▶ [Job]:
Print, exactly as written, every line from the first line of the records below through the line containing "nt.links.new(b_,n.inputs[1]); return n.outputs[0]", and nothing further.

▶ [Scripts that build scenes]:
• • • • •
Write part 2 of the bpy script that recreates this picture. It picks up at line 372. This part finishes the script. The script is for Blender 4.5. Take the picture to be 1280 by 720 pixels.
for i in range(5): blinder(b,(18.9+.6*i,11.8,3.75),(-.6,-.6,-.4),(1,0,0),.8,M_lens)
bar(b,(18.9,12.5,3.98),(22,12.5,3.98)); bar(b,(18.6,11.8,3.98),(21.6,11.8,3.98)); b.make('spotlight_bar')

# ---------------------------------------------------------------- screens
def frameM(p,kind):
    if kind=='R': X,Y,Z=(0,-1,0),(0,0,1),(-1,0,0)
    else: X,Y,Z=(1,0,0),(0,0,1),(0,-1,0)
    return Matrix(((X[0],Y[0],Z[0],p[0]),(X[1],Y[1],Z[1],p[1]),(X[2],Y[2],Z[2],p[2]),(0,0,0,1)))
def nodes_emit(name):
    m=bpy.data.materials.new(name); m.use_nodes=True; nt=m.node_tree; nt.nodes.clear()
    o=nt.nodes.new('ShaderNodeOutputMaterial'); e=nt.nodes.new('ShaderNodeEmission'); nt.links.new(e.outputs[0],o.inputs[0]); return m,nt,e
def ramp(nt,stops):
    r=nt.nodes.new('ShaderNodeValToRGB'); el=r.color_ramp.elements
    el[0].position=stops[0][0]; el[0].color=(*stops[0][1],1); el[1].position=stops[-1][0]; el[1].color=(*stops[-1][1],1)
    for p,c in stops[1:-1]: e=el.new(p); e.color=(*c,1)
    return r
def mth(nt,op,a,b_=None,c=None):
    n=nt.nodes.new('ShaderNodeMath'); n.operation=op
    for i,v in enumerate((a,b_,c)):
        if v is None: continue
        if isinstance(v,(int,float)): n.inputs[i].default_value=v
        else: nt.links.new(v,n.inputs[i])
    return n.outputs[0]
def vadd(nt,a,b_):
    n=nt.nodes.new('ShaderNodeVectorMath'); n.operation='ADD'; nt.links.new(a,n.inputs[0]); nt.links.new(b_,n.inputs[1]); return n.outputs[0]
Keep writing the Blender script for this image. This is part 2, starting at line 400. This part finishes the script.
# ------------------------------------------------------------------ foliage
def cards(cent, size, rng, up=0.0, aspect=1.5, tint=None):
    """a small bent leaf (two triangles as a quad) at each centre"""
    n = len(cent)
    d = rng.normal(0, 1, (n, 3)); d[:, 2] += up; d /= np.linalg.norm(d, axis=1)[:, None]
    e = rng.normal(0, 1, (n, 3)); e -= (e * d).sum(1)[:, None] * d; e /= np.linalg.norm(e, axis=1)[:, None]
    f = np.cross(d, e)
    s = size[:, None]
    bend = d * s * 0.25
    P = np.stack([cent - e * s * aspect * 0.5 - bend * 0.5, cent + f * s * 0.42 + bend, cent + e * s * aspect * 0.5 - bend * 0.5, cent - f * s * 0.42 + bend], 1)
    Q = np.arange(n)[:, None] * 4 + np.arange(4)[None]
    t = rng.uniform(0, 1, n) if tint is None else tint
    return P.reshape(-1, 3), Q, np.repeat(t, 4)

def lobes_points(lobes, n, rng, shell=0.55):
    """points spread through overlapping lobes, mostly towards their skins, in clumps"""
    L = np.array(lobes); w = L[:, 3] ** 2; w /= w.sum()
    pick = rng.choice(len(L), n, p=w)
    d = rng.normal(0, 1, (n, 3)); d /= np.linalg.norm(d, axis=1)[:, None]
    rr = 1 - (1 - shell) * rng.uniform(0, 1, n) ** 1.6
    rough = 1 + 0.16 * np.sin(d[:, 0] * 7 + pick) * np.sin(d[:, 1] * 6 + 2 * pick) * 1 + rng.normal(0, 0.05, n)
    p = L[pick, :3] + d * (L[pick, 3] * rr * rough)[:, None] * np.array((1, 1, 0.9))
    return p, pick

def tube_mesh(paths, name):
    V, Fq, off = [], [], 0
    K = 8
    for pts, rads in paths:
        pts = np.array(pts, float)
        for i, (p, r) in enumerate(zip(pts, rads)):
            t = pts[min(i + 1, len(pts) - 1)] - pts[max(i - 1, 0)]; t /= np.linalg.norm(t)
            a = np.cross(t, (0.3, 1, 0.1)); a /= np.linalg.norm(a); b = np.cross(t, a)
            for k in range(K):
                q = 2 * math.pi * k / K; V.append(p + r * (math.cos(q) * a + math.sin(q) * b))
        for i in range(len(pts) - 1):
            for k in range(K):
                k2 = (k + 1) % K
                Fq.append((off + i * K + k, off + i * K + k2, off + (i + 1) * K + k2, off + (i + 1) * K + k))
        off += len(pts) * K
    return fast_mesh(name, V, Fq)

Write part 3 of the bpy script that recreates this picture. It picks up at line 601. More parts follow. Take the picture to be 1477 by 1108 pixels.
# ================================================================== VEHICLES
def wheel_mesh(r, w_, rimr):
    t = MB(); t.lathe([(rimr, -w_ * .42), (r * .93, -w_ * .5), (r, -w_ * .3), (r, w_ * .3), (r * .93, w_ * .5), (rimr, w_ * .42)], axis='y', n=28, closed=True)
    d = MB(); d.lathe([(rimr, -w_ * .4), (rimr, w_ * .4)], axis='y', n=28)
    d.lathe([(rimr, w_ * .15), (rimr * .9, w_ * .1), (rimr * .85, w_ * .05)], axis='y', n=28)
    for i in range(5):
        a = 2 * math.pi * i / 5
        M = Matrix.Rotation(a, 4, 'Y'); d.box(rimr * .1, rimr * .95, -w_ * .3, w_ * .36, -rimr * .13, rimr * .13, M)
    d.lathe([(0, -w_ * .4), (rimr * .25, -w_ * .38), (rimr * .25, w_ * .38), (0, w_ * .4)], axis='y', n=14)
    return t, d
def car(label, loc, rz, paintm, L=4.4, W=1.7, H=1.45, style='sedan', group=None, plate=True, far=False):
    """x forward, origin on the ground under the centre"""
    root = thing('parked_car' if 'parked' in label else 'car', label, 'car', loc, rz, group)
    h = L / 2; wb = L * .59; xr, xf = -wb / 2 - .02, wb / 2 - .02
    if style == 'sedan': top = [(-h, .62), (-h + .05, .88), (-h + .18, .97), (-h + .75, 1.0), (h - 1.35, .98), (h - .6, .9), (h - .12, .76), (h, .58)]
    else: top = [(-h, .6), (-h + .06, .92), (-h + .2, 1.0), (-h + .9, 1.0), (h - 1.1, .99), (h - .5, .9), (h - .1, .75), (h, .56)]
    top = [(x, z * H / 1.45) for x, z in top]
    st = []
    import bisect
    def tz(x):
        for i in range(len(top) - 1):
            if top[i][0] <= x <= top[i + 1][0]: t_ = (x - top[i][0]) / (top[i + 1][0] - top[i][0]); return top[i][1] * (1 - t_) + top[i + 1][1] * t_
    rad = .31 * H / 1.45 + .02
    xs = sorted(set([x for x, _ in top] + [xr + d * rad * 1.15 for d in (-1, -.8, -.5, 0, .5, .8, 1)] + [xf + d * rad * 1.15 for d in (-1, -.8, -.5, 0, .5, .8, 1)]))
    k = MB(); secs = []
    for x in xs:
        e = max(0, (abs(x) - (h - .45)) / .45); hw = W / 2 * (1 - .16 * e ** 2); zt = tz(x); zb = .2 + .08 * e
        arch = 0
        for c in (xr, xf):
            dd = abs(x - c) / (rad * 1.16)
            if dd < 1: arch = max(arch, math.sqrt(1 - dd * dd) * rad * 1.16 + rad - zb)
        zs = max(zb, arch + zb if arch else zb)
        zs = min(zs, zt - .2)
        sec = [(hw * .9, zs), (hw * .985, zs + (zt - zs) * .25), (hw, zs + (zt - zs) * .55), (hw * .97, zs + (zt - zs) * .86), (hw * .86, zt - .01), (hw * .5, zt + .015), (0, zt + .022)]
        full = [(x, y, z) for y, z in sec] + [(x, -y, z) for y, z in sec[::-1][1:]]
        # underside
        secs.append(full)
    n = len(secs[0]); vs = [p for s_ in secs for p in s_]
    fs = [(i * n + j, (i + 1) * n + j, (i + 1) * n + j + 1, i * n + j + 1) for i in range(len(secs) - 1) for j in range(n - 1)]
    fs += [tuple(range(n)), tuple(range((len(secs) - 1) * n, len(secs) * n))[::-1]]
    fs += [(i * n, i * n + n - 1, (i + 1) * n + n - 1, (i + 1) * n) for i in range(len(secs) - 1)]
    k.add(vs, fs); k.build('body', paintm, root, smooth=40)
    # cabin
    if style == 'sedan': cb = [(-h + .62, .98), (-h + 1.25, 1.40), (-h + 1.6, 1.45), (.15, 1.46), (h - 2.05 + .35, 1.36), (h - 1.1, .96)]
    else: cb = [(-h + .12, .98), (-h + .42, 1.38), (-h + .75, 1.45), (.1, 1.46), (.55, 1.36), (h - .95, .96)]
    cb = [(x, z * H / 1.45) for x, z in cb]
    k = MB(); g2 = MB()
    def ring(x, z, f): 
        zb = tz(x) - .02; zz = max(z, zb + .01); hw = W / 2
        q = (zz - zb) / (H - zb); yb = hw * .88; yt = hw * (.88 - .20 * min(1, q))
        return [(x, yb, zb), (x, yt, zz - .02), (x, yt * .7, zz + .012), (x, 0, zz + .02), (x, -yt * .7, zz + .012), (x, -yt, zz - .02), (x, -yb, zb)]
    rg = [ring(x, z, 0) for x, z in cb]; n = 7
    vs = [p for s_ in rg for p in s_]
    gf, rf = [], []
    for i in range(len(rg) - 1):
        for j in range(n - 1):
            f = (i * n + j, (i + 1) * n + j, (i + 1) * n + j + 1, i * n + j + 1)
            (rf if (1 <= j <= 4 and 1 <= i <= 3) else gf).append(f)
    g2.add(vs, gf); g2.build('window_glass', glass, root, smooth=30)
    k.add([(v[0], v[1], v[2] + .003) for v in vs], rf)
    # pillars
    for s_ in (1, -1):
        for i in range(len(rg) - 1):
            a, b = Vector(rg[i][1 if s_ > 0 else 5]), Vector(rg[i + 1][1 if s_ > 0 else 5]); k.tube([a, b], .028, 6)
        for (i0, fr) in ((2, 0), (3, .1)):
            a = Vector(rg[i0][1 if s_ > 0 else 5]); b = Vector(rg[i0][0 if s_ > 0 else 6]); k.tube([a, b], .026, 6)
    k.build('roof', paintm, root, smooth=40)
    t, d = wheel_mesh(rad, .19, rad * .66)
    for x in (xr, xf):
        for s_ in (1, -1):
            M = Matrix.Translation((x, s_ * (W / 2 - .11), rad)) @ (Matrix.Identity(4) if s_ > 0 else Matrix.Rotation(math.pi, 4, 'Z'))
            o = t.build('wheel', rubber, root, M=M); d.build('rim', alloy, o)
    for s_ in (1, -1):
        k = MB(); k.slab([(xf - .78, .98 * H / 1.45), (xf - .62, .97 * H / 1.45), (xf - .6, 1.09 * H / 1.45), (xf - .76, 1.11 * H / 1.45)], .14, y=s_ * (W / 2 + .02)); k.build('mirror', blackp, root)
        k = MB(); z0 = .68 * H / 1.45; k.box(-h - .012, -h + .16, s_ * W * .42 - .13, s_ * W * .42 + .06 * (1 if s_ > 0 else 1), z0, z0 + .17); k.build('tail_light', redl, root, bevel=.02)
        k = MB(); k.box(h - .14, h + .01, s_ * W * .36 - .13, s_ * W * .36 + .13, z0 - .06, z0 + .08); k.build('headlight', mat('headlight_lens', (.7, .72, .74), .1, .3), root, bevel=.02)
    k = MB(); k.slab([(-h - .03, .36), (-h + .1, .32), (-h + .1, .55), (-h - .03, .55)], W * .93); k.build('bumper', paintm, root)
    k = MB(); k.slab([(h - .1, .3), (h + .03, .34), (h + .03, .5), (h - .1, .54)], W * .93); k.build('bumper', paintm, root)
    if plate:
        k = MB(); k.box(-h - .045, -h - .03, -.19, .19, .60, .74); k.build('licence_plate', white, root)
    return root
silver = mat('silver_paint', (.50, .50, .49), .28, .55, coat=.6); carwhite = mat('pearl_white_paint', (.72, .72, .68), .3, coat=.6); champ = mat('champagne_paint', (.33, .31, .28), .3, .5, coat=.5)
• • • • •
▶ [The answer]:
Write part 2 of the bpy script that recreates this picture. It picks up at line 372. This part finishes the script. The script is for Blender 4.5. Take the picture to be 1280 by 720 pixels.
for i in range(5): blinder(b,(18.9+.6*i,11.8,3.75),(-.6,-.6,-.4),(1,0,0),.8,M_lens)
bar(b,(18.9,12.5,3.98),(22,12.5,3.98)); bar(b,(18.6,11.8,3.98),(21.6,11.8,3.98)); b.make('spotlight_bar')

# ---------------------------------------------------------------- screens
def frameM(p,kind):
    if kind=='R': X,Y,Z=(0,-1,0),(0,0,1),(-1,0,0)
    else: X,Y,Z=(1,0,0),(0,0,1),(0,-1,0)
    return Matrix(((X[0],Y[0],Z[0],p[0]),(X[1],Y[1],Z[1],p[1]),(X[2],Y[2],Z[2],p[2]),(0,0,0,1)))
def nodes_emit(name):
    m=bpy.data.materials.new(name); m.use_nodes=True; nt=m.node_tree; nt.nodes.clear()
    o=nt.nodes.new('ShaderNodeOutputMaterial'); e=nt.nodes.new('ShaderNodeEmission'); nt.links.new(e.outputs[0],o.inputs[0]); return m,nt,e
def ramp(nt,stops):
    r=nt.nodes.new('ShaderNodeValToRGB'); el=r.color_ramp.elements
    el[0].position=stops[0][0]; el[0].color=(*stops[0][1],1); el[1].position=stops[-1][0]; el[1].color=(*stops[-1][1],1)
    for p,c in stops[1:-1]: e=el.new(p); e.color=(*c,1)
    return r
def mth(nt,op,a,b_=None,c=None):
    n=nt.nodes.new('ShaderNodeMath'); n.operation=op
    for i,v in enumerate((a,b_,c)):
        if v is None: continue
        if isinstance(v,(int,float)): n.inputs[i].default_value=v
        else: nt.links.new(v,n.inputs[i])
    return n.outputs[0]
def vadd(nt,a,b_):
    n=nt.nodes.new('ShaderNodeVectorMath'); n.operation='ADD'; nt.links.new(a,n.inputs[0]); nt.links.new(b_,n.inputs[1]); return n.outputs[0]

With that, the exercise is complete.